Но пережитое, увиденное и придуманное сплавлялось в единый стиль, который называется языком Бабеля.
Бадигин К
С именем Константина Бадигина, писателя, полярника, исследователя Севера, капитана ледокола «Георгий Седов», совершившего в 1937–1940 гг. знаменитый дрейф в Ледовитом океане, связана неприятная филологическая история, тень которой долгое время давила и на самого Бадигина, и на удивительного мастера художественного слова, писателя и художника Бориса Шергина, ставшего невольным инициатором скандала, разразившегося в академических кругах.
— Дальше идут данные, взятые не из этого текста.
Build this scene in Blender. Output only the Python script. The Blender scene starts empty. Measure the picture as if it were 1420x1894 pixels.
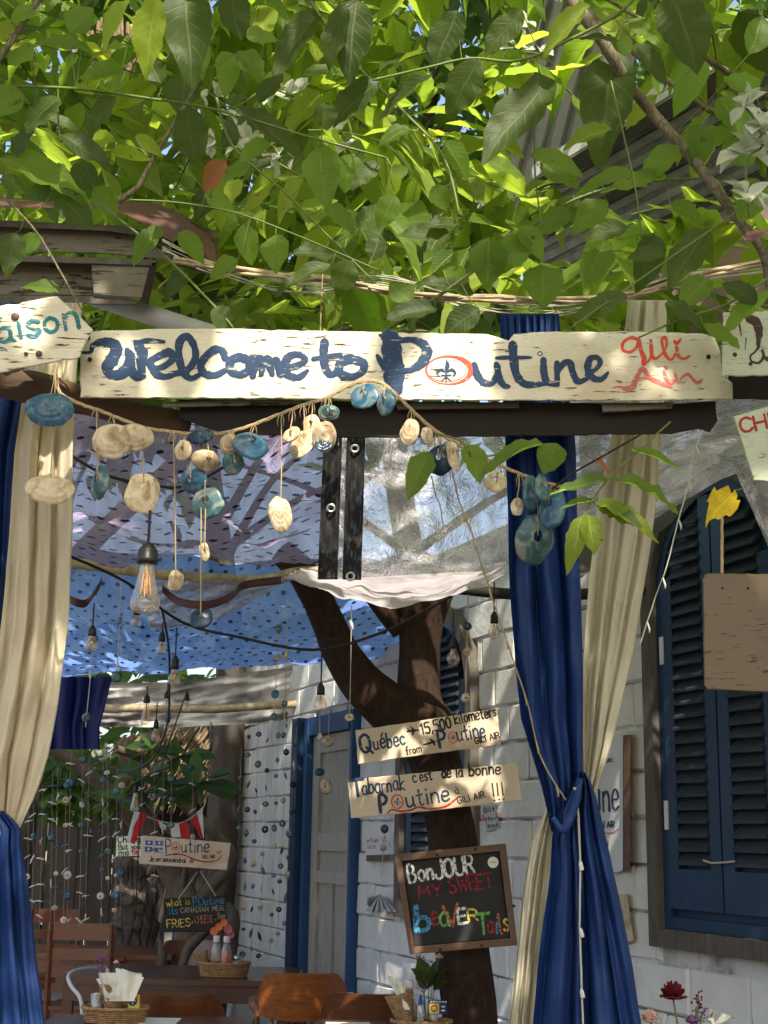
import bpy, bmesh, math, random
from mathutils import Vector, Matrix, noise
R = math.radians
rnd = random.Random(7)
S = bpy.context.scene
COL = S.collection

# ------------------------------------------------------------------ camera
FPX = 2563.0
CAMH = 1.6
cd = bpy.data.cameras.new('camera')
cam = bpy.data.objects.new('camera', cd); COL.objects.link(cam)
cam.location = (0, 0, CAMH)
CR = Matrix.Rotation(R(90 + 13.2), 4, 'X') @ Matrix.Rotation(R(0.95), 4, 'Z')
cam.rotation_euler = CR.to_euler()
cd.sensor_fit = 'VERTICAL'; cd.sensor_height = 36.0; cd.sensor_width = 27.0
cd.lens = FPX / 1894 * 36.0
cd.clip_start = 0.05; cd.clip_end = 2000
S.camera = cam
C3 = CR.to_3x3()

# ------------------------------------------------------------------ world, sun, exposure
SUN_TO = Vector((0.13, -0.86, 0.98)).normalized()
w = bpy.data.worlds.new('World'); S.world = w; w.use_nodes = True
nt = w.node_tree; nt.nodes.clear()
bg = nt.nodes.new('ShaderNodeBackground'); wo = nt.nodes.new('ShaderNodeOutputWorld')
sky = nt.nodes.new('ShaderNodeTexSky'); sky.sky_type = 'NISHITA'; sky.sun_disc = False
sky.sun_elevation = math.asin(SUN_TO.z); sky.sun_rotation = math.atan2(SUN_TO.x, SUN_TO.y)
sky.air_density = 1.0; sky.dust_density = 4.0; sky.ozone_density = 0.3
bg.inputs[1].default_value = 0.15
nt.links.new(sky.outputs[0], bg.inputs[0]); nt.links.new(bg.outputs[0], wo.inputs[0])
sl = bpy.data.lights.new('sun', 'SUN'); sl.energy = 4.2; sl.angle = R(0.5); sl.color = (1.0, 0.91, 0.76)
so = bpy.data.objects.new('sun', sl); COL.objects.link(so)
so.rotation_euler = SUN_TO.to_track_quat('Z', 'Y').to_euler(); so.location = SUN_TO * 30
S.view_settings.view_transform = 'Standard'; S.view_settings.look = 'None'
S.view_settings.gamma = 1.0; S.view_settings.use_curve_mapping = False
S.view_settings.exposure = 1.28
S.render.engine = 'CYCLES'
S.cycles.use_denoising = True
S.cycles.max_bounces = 10; S.cycles.transparent_max_bounces = 24
S.cycles.diffuse_bounces = 5; S.cycles.transmission_bounces = 8; S.cycles.sample_clamp_indirect = 6
S.cycles.caustics_reflective = False; S.cycles.caustics_refractive = False

# ------------------------------------------------------------------ pixel -> place
def ray(px, py):
    return C3 @ Vector(((px - 710) / FPX, -(py - 947) / FPX, -1))
def at(px, py, D):
    r = ray(px, py); return Vector((0, 0, CAMH)) + r * (D / r.y)
def atz(px, py, z):
    r = ray(px, py); return Vector((0, 0, CAMH)) + r * ((z - CAMH) / r.z)
WK, WX = 0.40, 3.66
WN = Vector((-1, -WK, 0)).normalized()              # wall normal, to the terrace
WT = Vector((-WK, 1, 0)).normalized()               # along the wall, away from the camera
def onwall(px, py, off=0.0):
    r = ray(px, py); P0 = Vector((WX, 0, 0)) + WN * off; o = Vector((0, 0, CAMH))
    t = (P0 - o).dot(WN) / r.dot(WN); return o + r * t
def wall_s(px):                                     # distance along the wall of a pixel column (at eye level)
    return (onwall(px, 1548) - Vector((WX, 0, 0))).dot(WT)
def W(s, z, off=0.0):
    return Vector((WX, 0, 0)) + WT * s + WN * off + Vector((0, 0, z))

# ------------------------------------------------------------------ mesh builder
class MB:
    def __init__(s): s.v = []; s.f = []; s.uv = {}; s.mi = []
    def quadgrid(s, rows, uvs=None, closed=False):
        b = len(s.v); n = len(rows[0])
        for r in rows: s.v.extend(Vector(p) for p in r)
        for i in range(len(rows) - 1):
            for j in range(n if closed else n - 1):
                k = (j + 1) % n
                s.f.append((b + i * n + j, b + i * n + k, b + (i + 1) * n + k, b + (i + 1) * n + j))
                if uvs:
                    s.uv[len(s.f) - 1] = [uvs[i][j], uvs[i][j + 1], uvs[i + 1][j + 1], uvs[i + 1][j]]
        return b
    def box(s, c, size, M=None):
        hx, hy, hz = size[0] / 2, size[1] / 2, size[2] / 2; b = len(s.v)
        for x, y, z in ((-1,-1,-1),(1,-1,-1),(1,1,-1),(-1,1,-1),(-1,-1,1),(1,-1,1),(1,1,1),(-1,1,1)):
            p = Vector((x * hx, y * hy, z * hz))
            if M is not None: p = M @ p
            s.v.append(p + Vector(c))
        for q in ((0,3,2,1),(4,5,6,7),(0,1,5,4),(1,2,6,5),(2,3,7,6),(3,0,4,7)): s.f.append(tuple(b + i for i in q))
        return s
    def prism(s, front, back):
        n = len(front); b = len(s.v); s.v.extend(Vector(p) for p in front); s.v.extend(Vector(p) for p in back)
        s.f.append(tuple(b + i for i in range(n))); s.f.append(tuple(b + n + i for i in reversed(range(n))))
        for i in range(n):
            j = (i + 1) % n; s.f.append((b + j, b + i, b + n + i, b + n + j))
        return s
    def tube(s, pts, r, n=6, cap=True):
        pts = [Vector(p) for p in pts]; m = len(pts)
        rs = r if isinstance(r, (list, tuple)) else [r] * m
        rows = []; prev = None
        for i, p in enumerate(pts):
            t = (pts[min(i + 1, m - 1)] - pts[max(i - 1, 0)])
            if t.length < 1e-9: t = Vector((0, 0, 1))
            t.normalize()
            if prev is None:
                a = Vector((0, 0, 1)) if abs(t.z) < .9 else Vector((1, 0, 0)); u = t.cross(a).normalized()
            else:
                u = (prev - t * prev.dot(t));  u = u.normalized() if u.length > 1e-6 else t.orthogonal().normalized()
            prev = u; vv = t.cross(u)
            rows.append([p + (u * math.cos(2 * math.pi * k / n) + vv * math.sin(2 * math.pi * k / n)) * rs[i] for k in range(n)])
        b = s.quadgrid(rows, closed=True)
        if cap:
            s.f.append(tuple(b + k for k in reversed(range(n)))); e = b + (m - 1) * n; s.f.append(tuple(e + k for k in range(n)))
        return s
    def lathe(s, prof, n=12, c=(0, 0, 0), M=None, cap=True):
        rows = []
        for r, z in prof:
            row = []
            for k in range(n):
                p = Vector((r * math.cos(2 * math.pi * k / n), r * math.sin(2 * math.pi * k / n), z))
                if M is not None: p = M @ p
                row.append(p + Vector(c))
            rows.append(row)
        b = s.quadgrid(rows, closed=True)
        if cap:
            s.f.append(tuple(b + k for k in reversed(range(n)))); e = b + (len(prof) - 1) * n; s.f.append(tuple(e + k for k in range(n)))
        return s
    def mesh(s, name, m, off=Vector((0, 0, 0)), smooth=False):
        me = bpy.data.meshes.new(name); me.from_pydata([tuple(p - off) for p in s.v], [], s.f)
        if s.uv:
            ul = me.uv_layers.new(name='UVMap')
            for pi, us in s.uv.items():
                for li, u in zip(me.polygons[pi].loop_indices, us): ul.data[li].uv = u
        if m is not None: me.materials.append(m)
        if smooth: me.polygons.foreach_set('use_smooth', [True] * len(me.polygons))
        me.update(); return me

def thing(name, label, cat, loc=(0, 0, 0), group=None, rz=0):
    o = bpy.data.objects.new(name, None); COL.objects.link(o); o.location = loc; o.rotation_euler = (0, 0, rz)
    o.empty_display_size = .1
    o['label'] = label; o['category'] = cat
    if group: o['group'] = group
    return o
def wloc(o):
    p = Vector((0, 0, 0))
    while o is not None: p += o.location; o = o.parent
    return p
def part(name, mb, m, parent=None, smooth=False, local=False, kind=None):
    """mb in world coordinates (local=True: in the parent's own frame); linked as one mesh"""
    off = Vector((0, 0, 0)) if (local or parent is None) else wloc(parent)
    me = mb if isinstance(mb, bpy.types.Mesh) else mb.mesh(name, m, off, smooth)
    o = bpy.data.objects.new(name, me); COL.objects.link(o)
    if parent is not None: o.parent = parent
    if kind: o['kind'] = kind
    return o
def single(name, mb, m, label, cat, group=None, smooth=False, kind=None):
    zs = [p.z for p in mb.v]; c = sum(mb.v, Vector()) / len(mb.v); c.z = min(zs)
    o = bpy.data.objects.new(name, mb.mesh(name, m, c, smooth)); COL.objects.link(o); o.location = c
    if kind: o['kind'] = kind
    if label: o['label'] = label
    if cat: o['category'] = cat
    if group: o['group'] = group
    return o
def struct(name, mb, m, smooth=False):
    return single(name, mb, m, None, None, smooth=smooth, kind='structure')
def dup(root, loc, rz=0, label=None):
    r = root.copy(); COL.objects.link(r); r.location = loc; r.rotation_euler = (0, 0, rz)
    if label: r['label'] = label
    for ch in list(root.children):
        c = ch.copy(); COL.objects.link(c); c.parent = r
        for g in list(ch.children):
            d = g.copy(); COL.objects.link(d); d.parent = c
    return r

def smoothpath(pts, n=6):
    """Catmull-Rom through points of any dimension"""
    P = [tuple(p) for p in pts]
    if len(P) < 3: n = max(2, n // 2)
    out = []
    for i in range(len(P) - 1):
        a = P[max(i - 1, 0)]; b = P[i]; c = P[i + 1]; d = P[min(i + 2, len(P) - 1)]
        for k in range(n):
            t = k / n
            out.append(tuple(.5 * ((2 * b[j]) + (-a[j] + c[j]) * t + (2 * a[j] - 5 * b[j] + 4 * c[j] - d[j]) * t * t + (-a[j] + 3 * b[j] - 3 * c[j] + d[j]) * t ** 3) for j in range(len(b))))
    out.append(P[-1]); return out
def interp(tab, x):
    if x <= tab[0][0]: return tab[0][1:]
    for a, b in zip(tab, tab[1:]):
        if x <= b[0]:
            t = (x - a[0]) / (b[0] - a[0]); t2 = t
            return tuple(p + (q - p) * t2 for p, q in zip(a[1:], b[1:]))
    return tab[-1][1:]
def nz(x, y=0., z=0.): return noise.noise(Vector((x, y, z)))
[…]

Суть истории в следующем. Бадигин в начале 50-х писал диссертацию о ледовых плаваниях русских людей в древние времена. Борис Шергин, друживший с Бадигиным, передал ему некоторые материалы из своего архива, в частности так называемый «Морской уставец Ивана Новгородского», подлинник которого хранился в Соловках, где Шергин, будучи подростком-гимназистом, скопировал оригинал в 1910 году. Впрочем, переданная Бадигину копия была далеко не первой, восстановленной по памяти Шергиным в середине 20-х годов, когда писатель читал перед юношеской аудиторией цикл рассказов о Русском Севере.
Сам «Уставец» написан в XV веке и рассказывает о «хожении Ивана Олельковича, сына Новгородца» на Гандвик, Студеное море. Ничего в этом оригинального нет, никто из ученых не оспаривает, что русские промышленники еще в XV веке ходили в северные моря. Но в «Уставце» говорится, что Иван Новгородец ходил морскими путями, которыми ходили его деды и прадеды.
И Константин Бадигин в своей диссертации делает вывод: «Мы относим начало русского мореходства к XII веку».
Мнение Бадигина разделили многие ученые, в том числе академик А. Тихомиров и известный ученый-полярник Отто Юльевич Шмидт, и решение Ученого совета географического факультета МГУ после проведенной защиты было такое: «Просить Ученый совет МГУ присвоить Герою Советского Союза К. С. Бадигину степень кандидата географических наук».
Когда, уже после присуждения степени, на одном из съездов Географического общества Бадигин делал доклад о своем открытии, один из краеведов Севера (К. П. Гемп) публично подверг сомнениям подлинность представленных съезду материалов.
В ответ на это обвинение НИИ Арктики обратился в Пушкинский дом с просьбой рассмотреть представленные Бадигиным материалы. И эксперты (известные ученые Д. Лихачев, В. Адрианова-Перетц, В. Малышев) выдали заключение: «Бадигин привлек к исследованию грубые подделки под старинные документы и на основании их пытался пересмотреть всю систему наших знаний о Великих русских географических открытиях… подобные исследования принесли не пользу, а вред нашей науке».